— Work instructions —
Report the count of lines where the string "Write" appears, and nothing else.

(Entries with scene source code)
--- Start ---

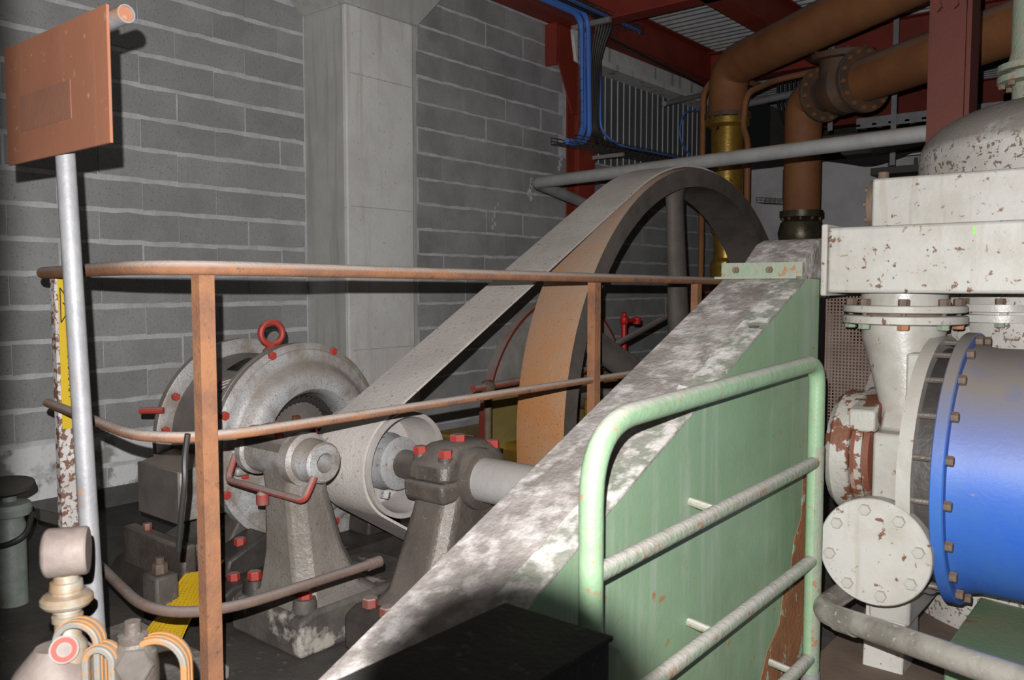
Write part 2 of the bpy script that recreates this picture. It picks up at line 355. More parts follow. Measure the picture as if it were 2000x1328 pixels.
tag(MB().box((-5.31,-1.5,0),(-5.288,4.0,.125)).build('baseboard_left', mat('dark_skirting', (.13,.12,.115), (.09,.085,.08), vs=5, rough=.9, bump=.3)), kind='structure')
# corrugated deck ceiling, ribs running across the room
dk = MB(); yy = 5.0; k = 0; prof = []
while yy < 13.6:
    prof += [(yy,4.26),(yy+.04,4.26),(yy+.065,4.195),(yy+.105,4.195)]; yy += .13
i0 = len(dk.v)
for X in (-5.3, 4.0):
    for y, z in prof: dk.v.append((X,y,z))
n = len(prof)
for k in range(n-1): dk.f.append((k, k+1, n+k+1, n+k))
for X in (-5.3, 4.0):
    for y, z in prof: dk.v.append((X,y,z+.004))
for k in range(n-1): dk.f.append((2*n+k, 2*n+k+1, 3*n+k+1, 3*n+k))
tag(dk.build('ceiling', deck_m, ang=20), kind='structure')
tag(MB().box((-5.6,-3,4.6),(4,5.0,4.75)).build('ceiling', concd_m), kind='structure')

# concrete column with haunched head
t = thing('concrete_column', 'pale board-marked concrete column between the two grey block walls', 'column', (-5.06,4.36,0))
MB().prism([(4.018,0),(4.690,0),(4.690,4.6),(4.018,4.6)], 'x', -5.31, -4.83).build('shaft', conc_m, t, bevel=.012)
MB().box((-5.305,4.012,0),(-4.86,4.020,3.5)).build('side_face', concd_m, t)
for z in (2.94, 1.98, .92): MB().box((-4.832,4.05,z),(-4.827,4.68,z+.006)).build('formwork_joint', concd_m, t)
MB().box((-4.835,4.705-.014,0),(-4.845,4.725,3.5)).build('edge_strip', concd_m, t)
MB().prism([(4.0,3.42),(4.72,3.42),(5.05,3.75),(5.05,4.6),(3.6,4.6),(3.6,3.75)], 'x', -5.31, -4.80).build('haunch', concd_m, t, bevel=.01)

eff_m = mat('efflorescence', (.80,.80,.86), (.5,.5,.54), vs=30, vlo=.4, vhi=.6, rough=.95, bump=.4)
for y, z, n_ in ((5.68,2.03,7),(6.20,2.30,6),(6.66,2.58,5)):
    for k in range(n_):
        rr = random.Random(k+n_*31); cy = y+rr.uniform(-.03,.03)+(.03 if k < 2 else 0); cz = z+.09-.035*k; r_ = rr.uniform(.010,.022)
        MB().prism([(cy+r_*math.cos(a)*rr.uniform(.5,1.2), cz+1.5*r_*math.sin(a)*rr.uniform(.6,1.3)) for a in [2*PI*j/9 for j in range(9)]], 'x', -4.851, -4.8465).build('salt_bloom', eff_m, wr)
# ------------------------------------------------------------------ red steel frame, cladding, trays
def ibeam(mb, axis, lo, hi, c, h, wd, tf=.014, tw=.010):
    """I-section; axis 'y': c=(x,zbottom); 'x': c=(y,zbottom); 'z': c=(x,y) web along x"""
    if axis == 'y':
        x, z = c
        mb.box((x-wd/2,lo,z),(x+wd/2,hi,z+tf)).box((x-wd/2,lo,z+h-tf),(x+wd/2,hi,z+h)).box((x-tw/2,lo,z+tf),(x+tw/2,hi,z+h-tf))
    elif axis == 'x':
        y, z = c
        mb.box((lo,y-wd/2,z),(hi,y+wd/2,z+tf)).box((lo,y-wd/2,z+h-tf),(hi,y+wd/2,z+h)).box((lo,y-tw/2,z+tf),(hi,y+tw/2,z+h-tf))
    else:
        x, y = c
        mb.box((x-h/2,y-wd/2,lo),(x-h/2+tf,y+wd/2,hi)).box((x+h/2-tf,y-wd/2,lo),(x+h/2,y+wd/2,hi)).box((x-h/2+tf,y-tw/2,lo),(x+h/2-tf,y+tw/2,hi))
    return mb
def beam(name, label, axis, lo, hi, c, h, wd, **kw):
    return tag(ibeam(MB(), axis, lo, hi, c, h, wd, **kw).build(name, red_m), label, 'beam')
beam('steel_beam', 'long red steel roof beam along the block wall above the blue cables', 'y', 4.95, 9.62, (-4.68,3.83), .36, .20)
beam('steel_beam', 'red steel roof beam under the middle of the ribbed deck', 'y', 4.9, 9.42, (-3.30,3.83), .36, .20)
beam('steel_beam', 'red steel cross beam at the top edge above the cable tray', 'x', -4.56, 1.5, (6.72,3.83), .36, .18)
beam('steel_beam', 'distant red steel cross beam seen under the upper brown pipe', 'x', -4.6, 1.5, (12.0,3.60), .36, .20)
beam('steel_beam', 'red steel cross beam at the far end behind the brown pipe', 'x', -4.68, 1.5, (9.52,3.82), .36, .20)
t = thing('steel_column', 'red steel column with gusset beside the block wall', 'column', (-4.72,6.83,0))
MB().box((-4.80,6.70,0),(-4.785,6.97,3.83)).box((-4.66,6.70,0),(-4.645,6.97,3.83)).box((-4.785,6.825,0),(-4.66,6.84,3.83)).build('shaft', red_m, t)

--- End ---
--- Start ---

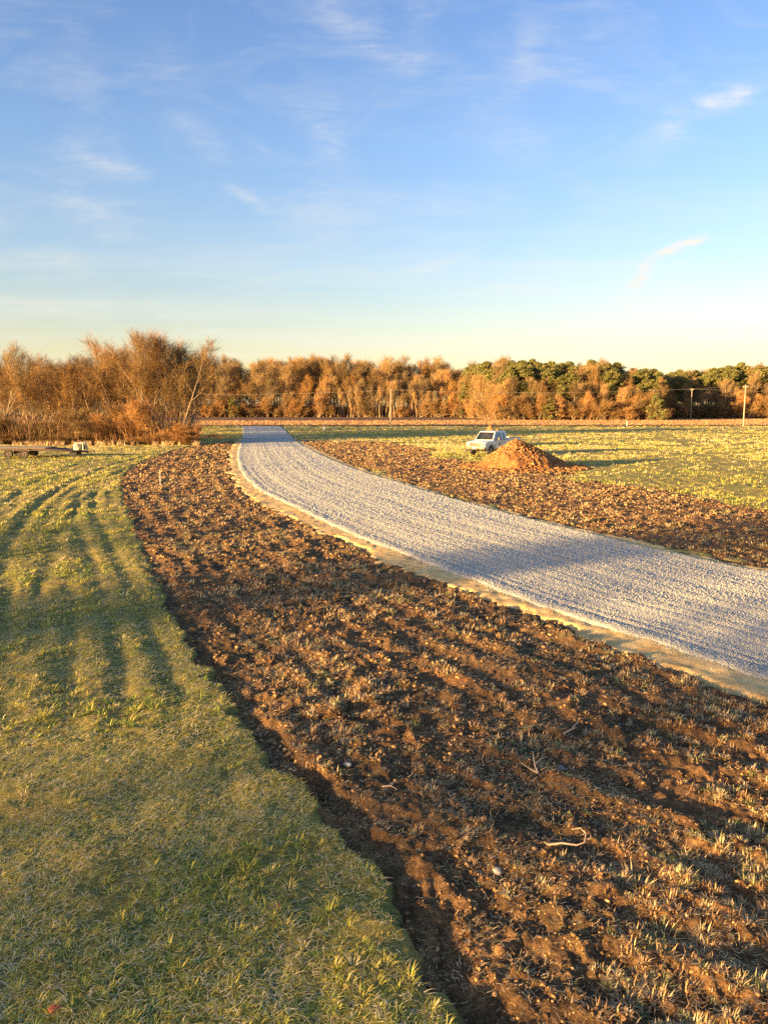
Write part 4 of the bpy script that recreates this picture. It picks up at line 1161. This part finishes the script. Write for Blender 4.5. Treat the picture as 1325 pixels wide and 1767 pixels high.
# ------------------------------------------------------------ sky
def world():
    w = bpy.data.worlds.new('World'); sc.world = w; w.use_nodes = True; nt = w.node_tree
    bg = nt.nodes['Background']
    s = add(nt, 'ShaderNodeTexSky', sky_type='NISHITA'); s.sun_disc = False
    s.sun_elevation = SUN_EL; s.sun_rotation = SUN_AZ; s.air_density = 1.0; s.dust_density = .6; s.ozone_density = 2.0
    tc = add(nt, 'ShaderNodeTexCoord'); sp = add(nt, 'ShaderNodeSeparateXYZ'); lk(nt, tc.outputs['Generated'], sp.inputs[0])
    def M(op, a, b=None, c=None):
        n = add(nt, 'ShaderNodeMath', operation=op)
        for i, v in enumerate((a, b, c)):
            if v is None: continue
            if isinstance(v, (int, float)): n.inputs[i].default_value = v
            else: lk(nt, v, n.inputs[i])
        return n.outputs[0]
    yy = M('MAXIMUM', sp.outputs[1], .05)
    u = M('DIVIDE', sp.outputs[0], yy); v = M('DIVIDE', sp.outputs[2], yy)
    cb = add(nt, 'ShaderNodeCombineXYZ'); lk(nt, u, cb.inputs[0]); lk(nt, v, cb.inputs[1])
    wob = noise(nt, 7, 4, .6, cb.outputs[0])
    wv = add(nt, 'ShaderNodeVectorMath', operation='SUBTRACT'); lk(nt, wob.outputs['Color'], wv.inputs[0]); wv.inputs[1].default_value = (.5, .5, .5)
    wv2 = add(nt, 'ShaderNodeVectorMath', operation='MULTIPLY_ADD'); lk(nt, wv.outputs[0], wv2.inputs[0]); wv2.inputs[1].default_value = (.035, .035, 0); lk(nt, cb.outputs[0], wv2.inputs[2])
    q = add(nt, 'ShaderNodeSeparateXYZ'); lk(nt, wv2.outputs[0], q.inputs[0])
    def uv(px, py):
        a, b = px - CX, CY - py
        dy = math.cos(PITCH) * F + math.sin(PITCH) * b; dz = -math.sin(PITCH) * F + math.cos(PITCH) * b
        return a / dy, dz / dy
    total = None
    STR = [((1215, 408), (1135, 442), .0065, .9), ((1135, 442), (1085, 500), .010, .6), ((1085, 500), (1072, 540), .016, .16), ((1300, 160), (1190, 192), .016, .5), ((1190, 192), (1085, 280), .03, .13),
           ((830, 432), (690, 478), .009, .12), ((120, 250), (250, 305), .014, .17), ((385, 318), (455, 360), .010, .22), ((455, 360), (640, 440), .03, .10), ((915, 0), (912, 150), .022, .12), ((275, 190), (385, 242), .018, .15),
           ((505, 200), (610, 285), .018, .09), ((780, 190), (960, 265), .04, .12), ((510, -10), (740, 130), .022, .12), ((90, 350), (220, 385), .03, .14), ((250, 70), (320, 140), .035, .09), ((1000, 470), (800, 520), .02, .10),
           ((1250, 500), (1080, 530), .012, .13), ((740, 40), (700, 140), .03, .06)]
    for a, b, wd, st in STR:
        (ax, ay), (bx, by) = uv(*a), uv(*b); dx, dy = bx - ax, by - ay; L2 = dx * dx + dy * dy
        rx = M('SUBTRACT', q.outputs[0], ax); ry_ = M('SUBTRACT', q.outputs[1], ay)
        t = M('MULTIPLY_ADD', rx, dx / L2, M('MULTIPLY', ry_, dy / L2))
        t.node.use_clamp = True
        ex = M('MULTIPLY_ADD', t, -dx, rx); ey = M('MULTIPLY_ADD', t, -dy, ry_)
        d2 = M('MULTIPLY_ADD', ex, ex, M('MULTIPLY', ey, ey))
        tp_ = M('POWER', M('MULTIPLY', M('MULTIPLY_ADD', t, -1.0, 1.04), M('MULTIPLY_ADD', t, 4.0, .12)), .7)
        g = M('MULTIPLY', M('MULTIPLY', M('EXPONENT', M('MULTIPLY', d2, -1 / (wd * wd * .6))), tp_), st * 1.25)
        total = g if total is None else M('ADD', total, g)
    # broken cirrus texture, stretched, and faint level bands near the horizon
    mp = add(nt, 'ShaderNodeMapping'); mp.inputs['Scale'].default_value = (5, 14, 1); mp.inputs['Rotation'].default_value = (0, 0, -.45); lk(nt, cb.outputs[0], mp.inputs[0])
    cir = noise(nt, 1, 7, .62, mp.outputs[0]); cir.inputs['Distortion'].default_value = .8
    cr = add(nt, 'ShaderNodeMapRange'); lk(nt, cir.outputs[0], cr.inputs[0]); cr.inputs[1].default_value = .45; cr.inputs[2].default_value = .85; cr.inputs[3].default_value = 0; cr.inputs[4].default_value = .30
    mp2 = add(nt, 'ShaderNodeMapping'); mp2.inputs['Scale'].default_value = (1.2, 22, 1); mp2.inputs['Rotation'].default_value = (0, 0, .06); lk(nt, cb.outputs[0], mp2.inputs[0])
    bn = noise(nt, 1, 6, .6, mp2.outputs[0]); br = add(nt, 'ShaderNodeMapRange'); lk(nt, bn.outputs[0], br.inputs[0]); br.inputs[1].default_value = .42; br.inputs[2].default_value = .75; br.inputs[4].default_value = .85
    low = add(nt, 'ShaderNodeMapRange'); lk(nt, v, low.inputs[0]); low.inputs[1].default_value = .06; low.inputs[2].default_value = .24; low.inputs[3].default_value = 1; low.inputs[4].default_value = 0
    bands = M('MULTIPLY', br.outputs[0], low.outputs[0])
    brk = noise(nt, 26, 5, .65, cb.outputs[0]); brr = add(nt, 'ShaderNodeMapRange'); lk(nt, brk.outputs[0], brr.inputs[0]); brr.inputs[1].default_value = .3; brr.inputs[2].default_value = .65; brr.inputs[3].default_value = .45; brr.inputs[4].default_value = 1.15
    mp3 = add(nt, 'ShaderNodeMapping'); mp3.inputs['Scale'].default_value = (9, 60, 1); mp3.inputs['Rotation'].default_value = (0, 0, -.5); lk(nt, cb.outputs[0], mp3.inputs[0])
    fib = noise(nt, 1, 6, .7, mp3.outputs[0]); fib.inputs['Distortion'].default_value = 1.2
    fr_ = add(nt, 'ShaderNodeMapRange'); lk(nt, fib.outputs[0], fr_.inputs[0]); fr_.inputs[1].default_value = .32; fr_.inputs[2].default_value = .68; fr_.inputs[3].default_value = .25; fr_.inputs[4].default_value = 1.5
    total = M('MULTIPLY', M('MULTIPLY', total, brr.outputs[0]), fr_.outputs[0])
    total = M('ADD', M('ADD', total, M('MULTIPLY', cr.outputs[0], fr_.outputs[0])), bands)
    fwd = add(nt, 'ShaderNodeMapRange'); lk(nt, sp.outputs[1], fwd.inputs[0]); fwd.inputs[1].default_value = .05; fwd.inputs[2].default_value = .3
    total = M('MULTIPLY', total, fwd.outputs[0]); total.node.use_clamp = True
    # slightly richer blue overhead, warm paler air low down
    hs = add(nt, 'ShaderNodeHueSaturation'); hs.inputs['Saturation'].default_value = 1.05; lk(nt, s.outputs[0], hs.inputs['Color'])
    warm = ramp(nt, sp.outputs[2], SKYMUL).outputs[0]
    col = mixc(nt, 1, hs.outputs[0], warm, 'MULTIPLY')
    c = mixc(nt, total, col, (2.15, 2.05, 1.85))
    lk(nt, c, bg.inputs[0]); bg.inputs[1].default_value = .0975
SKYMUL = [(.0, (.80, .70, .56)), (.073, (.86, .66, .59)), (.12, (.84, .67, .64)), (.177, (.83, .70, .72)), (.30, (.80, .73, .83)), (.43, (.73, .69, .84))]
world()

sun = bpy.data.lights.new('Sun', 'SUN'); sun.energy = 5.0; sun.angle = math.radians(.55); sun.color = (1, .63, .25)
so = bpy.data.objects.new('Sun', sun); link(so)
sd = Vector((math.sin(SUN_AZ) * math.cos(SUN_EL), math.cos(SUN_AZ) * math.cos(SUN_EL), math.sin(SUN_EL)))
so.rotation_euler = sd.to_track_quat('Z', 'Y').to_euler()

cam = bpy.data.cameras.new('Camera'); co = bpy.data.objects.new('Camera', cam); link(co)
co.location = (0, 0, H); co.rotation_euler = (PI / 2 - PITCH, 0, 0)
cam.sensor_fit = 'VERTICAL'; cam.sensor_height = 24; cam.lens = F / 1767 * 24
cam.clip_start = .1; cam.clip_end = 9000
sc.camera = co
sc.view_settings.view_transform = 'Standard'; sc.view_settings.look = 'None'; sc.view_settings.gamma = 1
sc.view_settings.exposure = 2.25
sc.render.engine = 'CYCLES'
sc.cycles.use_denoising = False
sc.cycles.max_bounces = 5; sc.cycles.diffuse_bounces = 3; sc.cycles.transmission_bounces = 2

--- End ---

— Task answer —
2